The immediate economic lever here is technology arbitrage: Chinese scale can compress installed EV‑charging and battery system cost per kWh by 15–30% versus locally engineered solutions within 12–24 months through standardized packs, verticalized cell/module supply and low‑cost BOS (balance of system) manufacturing. That cost delta will meaningfully shorten payback for India commercial fleets and urban charging rollouts, converting latent range‑anxiety into measurable incremental demand for charging services and grid‑tied storage over a 2–4 year horizon. Second‑order competitive dynamics favor firms that act as systems integrators or local OEM partners rather than pure domestic component makers — Indian startups that secure Chinese licensing/JV terms will gain a 6–18 month go‑to‑market lead while standalone domestic suppliers face margin compression and consolidation pressure. This also creates a tactical arbitrage for Chinese equipment exporters: incremental volumes into India can substitute for slower Western markets, preserving their global utilization and keeping component prices depressed for longer.

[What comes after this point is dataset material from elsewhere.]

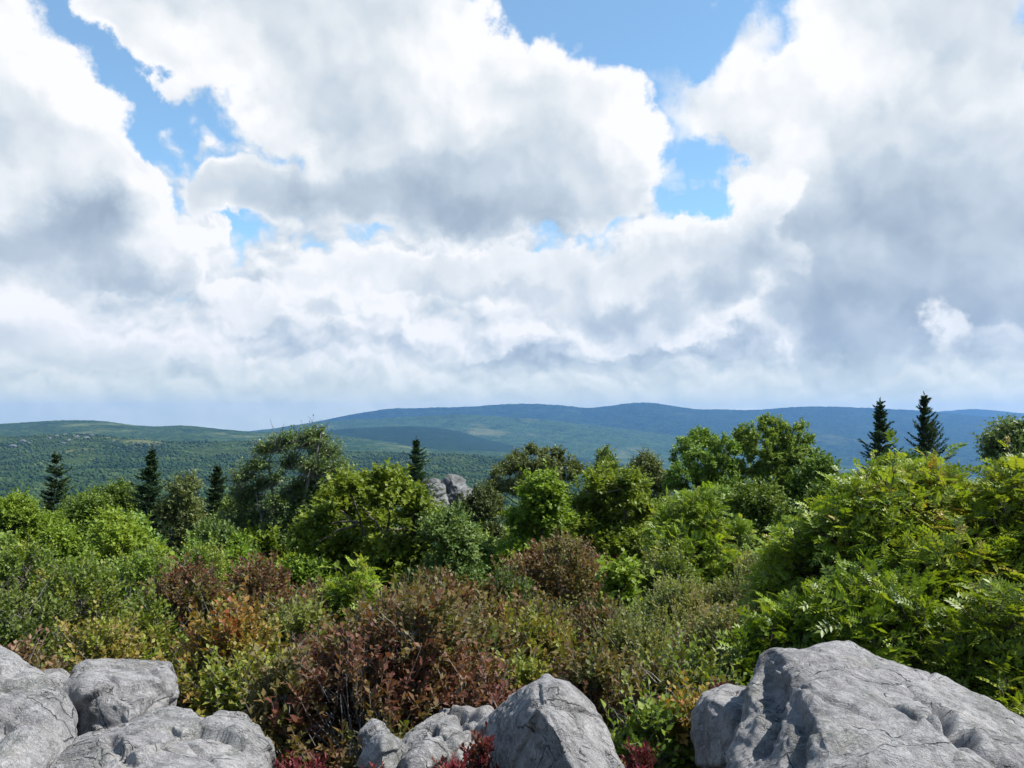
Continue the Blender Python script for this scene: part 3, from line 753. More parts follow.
# habit of each kind: shoots per m2 of crown surface, shoot length, leaves per shoot, leaf size, leaf angle, lift of the leaf, how upright
SP = {
 'heath':  dict(dens=185, L=(.12, .34), n=11, len=.053, wid=.033, ang=55, lift=.15, up=.65, nz=.95, twig=.0022, shape=KITE),
 'heathfine': dict(dens=330, L=(.09, .26), n=11, len=.036, wid=.022, ang=55, lift=.15, up=.65, nz=.95, twig=.002, shape=KITE),
 'broad':  dict(dens=105, L=(.16, .40), n=9, len=.090, wid=.062, ang=62, lift=-.05, up=.35, nz=1.2, twig=.0, shape=STAR),
 'smallbroad': dict(dens=150, L=(.14, .34), n=10, len=.066, wid=.042, ang=58, lift=.0, up=.4, nz=.8, twig=.0, shape=OVAL),
 'far':    dict(dens=95, L=(.2, .45), n=9, len=.095, wid=.062, ang=58, lift=.0, up=.45, nz=.7, twig=.0, shape=KITE),
 'fartree': dict(dens=150, L=(.10, .30), n=9, len=.088, wid=.058, ang=58, lift=.0, up=.45, nz=.7, twig=.0, shape=KITE),
 'birch':  dict(dens=95, L=(.2, .5), n=10, len=.060, wid=.042, ang=60, lift=-.15, up=.25, nz=.5, twig=.003, shape=KITE),
 'rowan':  dict(dens=66, L=(.14, .34), n=6, len=.165, wid=.02, ang=58, lift=.12, up=.6, nz=.9, twig=.0045, shape=KITE, pinnate=5),
 'azalea': dict(dens=300, L=(.06, .16), n=12, len=.036, wid=.015, ang=55, lift=.3, up=.8, nz=.4, twig=.0025, shape=OVAL),
}

def shoots(Lv, Tb, B, D, sp, rng, tint0, patch=0.22, jit=0.12):
    n = len(B)
    if n == 0: return
    L = rng.uniform(sp['L'][0], sp['L'][1], n); k = sp['n']
    droop = rng.normal(0, .12, (n, 3))
    u, w = frame(D)
    sh = np.clip(tint0 + patch * 2.2 * fbm(B * 1.5 + 3.1, 3, .5, int(rng.integers(999))) + rng.normal(0, jit, n), 0, 1)
    t = (np.arange(k) + rng.random((n, k))) / k
    t = 0.12 + 0.88 * t
    pos = B[:, None] + (D * L[:, None])[:, None] * t[..., None] + (droop * L[:, None])[:, None] * (t ** 2)[..., None]
    ph = np.arange(k)[None] * 2.4 + rng.random((n, 1)) * 6.28 + rng.normal(0, .3, (n, k))
    ang = np.radians(sp['ang'] + rng.normal(0, 14, (n, k))) * (1.25 - 0.55 * t)
    rd = np.cos(ph)[..., None] * u[:, None] + np.sin(ph)[..., None] * w[:, None]
    a = np.cos(ang)[..., None] * D[:, None] + np.sin(ang)[..., None] * rd
    a[..., 2] += sp['lift']
    a = unit(a)
    nz = np.array([0, 0, 1.]) * sp['nz'] + rng.normal(0, .45, (n, k, 3)) + D[:, None] * 0.5
    nrm = unit(nz - (nz * a).sum(-1, keepdims=True) * a)
    big = np.where(rng.random((n, 1)) < .16, 1.38, 1.0) * rng.uniform(.8, 1.1, (n, 1))
    ln = sp['len'] * rng.uniform(.6, 1.15, (n, k)) * big; wd = sp['wid'] * rng.uniform(.75, 1.15, (n, k)) * big
    ti = sh[:, None] + rng.normal(0, .06, (n, k)) + 0.14 * (t - .5)
    pos, a, nrm = pos.reshape(-1, 3), a.reshape(-1, 3), nrm.reshape(-1, 3); ln, wd, ti = ln.ravel(), wd.ravel(), ti.ravel()
    if sp.get('pinnate'):
        m = sp['pinnate']; side = unit(np.cross(a, nrm))
        for j in range(m):
            q = 0.26 + 0.70 * j / (m - 1)
            pj = pos + a * (ln * q)[:, None] - np.array([0, 0, 1.]) * (ln * q * q * .22)[:, None]
            for sgn in (-1, 1):
                aj = unit(side * sgn * 0.86 + a * 0.52 + nrm * 0.12 - np.array([0, 0, .16]))
                ll = ln * (.33 - .07 * abs(q - .55)) * rng.uniform(.7, 1.15, len(ln))
                Lv.add(pj, aj, unit(nrm + rng.normal(0, .18, nrm.shape)), ll, ll * .50, ti + rng.normal(0, .05, len(ti)), sp['shape'])
        pj = pos + a * ln[:, None] - np.array([0, 0, .22]) * ln[:, None]
        Lv.add(pj, unit(a - np.array([0, 0, .3])), nrm, ln * .27, ln * .11, ti, sp['shape'])
        K = np.linspace(0, 1, 3)
        pr = pos[:, None] + (a * ln[:, None])[:, None] * K[None, :, None] - np.array([0, 0, .22]) * ln[:, None, None] * (K ** 2)[None, :, None]
        Tb.add(pr, np.full((len(pos), 3), .0016), 3)
    else:
        Lv.add(pos, a, nrm, ln, wd, ti, sp['shape'])
    if sp['twig'] > 0:
        K = np.array([-.25, .5, 1.0])
        p = B[:, None] + (D * L[:, None])[:, None] * K[None, :, None] + (droop * L[:, None])[:, None] * (np.maximum(K, 0) ** 2)[None, :, None]
        Tb.add(p, np.outer(np.ones(n), [sp['twig'] * 1.3, sp['twig'], sp['twig'] * .5]), 3)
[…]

Key policy and event risks are binary and fast‑moving: a single border incident or political flare‑up could reclose investment channels, reversing partner confidence within weeks and leaving Indian startups exposed with stranded tech transfer contracts. Conversely, firm commitments (MOUs, binding JV capital deployment, fast‑tracked certification) at major trade events would be catalytic within 3–9 months and should materially re‑rate equities and project pipelines tied to deployment. For commodity flows, expect mixed outcomes: downward pressure on device ASPs from Chinese supply, but structurally higher copper, nickel and lithium demand in India as deployments scale — a multi‑year demand tail that will support mining and precursor producers even as battery‑component margins compress.